* **Data lines**

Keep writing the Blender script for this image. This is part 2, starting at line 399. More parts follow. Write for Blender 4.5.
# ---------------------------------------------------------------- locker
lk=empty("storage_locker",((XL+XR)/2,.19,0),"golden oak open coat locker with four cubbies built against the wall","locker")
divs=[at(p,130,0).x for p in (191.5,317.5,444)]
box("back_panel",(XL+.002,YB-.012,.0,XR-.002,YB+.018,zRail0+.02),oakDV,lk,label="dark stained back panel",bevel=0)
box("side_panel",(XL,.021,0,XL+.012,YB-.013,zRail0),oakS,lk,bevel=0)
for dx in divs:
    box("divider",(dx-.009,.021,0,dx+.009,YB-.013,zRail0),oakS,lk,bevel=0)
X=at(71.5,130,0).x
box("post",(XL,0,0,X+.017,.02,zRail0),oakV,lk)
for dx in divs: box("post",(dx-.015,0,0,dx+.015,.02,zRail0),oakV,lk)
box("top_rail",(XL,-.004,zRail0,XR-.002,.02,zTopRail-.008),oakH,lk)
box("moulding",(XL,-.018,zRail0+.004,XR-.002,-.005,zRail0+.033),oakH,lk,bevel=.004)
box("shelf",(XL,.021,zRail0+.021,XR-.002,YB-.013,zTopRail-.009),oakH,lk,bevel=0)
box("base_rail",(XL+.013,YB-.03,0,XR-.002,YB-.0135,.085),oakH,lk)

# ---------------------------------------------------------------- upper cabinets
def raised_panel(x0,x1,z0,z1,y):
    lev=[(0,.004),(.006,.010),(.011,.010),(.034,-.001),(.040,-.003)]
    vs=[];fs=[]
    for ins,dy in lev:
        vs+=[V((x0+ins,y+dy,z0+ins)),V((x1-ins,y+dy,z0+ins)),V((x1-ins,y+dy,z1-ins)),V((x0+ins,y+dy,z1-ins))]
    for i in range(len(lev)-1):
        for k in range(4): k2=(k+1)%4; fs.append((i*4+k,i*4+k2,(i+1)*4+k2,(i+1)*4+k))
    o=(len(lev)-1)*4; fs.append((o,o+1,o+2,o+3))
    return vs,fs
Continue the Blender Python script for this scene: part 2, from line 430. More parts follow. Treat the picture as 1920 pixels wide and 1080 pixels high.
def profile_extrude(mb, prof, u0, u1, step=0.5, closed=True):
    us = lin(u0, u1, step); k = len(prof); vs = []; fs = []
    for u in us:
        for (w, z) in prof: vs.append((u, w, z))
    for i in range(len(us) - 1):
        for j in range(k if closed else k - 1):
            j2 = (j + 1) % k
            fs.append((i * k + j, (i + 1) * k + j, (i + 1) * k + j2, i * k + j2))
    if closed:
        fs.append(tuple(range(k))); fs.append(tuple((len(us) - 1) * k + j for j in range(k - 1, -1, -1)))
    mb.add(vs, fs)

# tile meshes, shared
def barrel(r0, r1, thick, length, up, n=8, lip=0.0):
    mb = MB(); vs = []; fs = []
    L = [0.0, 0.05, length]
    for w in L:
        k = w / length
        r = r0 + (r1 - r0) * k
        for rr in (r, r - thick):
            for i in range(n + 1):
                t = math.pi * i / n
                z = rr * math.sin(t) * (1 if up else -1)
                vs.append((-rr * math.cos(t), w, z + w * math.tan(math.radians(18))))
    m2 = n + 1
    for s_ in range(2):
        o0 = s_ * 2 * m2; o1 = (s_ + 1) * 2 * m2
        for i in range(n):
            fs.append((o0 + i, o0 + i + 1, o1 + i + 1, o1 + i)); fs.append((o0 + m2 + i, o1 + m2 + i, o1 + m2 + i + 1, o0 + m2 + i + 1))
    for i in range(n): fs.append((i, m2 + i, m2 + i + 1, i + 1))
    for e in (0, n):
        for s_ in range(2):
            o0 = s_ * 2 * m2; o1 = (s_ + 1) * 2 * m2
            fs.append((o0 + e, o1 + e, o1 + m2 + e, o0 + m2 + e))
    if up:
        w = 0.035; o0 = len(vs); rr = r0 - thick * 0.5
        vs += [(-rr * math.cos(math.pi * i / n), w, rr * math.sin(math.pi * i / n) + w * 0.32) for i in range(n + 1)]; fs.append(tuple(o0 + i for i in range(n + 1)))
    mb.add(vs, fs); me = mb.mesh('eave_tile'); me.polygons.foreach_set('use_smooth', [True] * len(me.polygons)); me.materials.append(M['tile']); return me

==

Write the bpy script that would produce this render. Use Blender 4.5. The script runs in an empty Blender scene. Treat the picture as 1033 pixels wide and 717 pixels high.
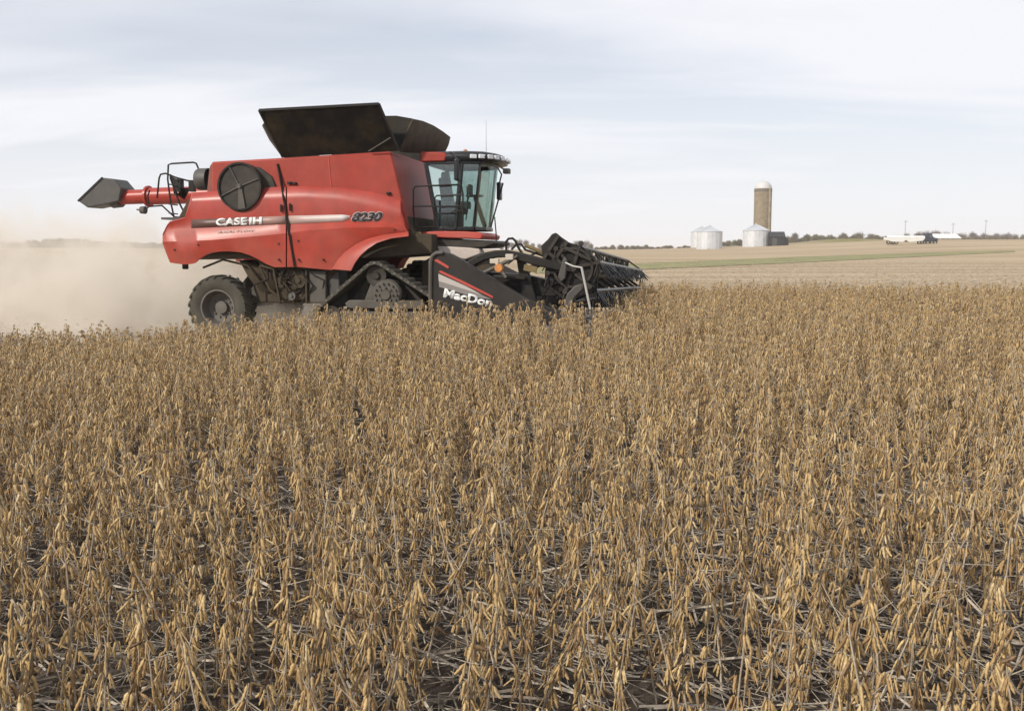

* **What you should do**
From the data above, copy each line where the string "high" appears.

* **Written solution**
Continue the Blender Python script for this scene: part 2, from line 430. More parts follow. Treat the picture as 1920 pixels wide and 1080 pixels high.
Write the bpy script that would produce this render. Use Blender 4.5. The script runs in an empty Blender scene. Treat the picture as 1033 pixels wide and 717 pixels high.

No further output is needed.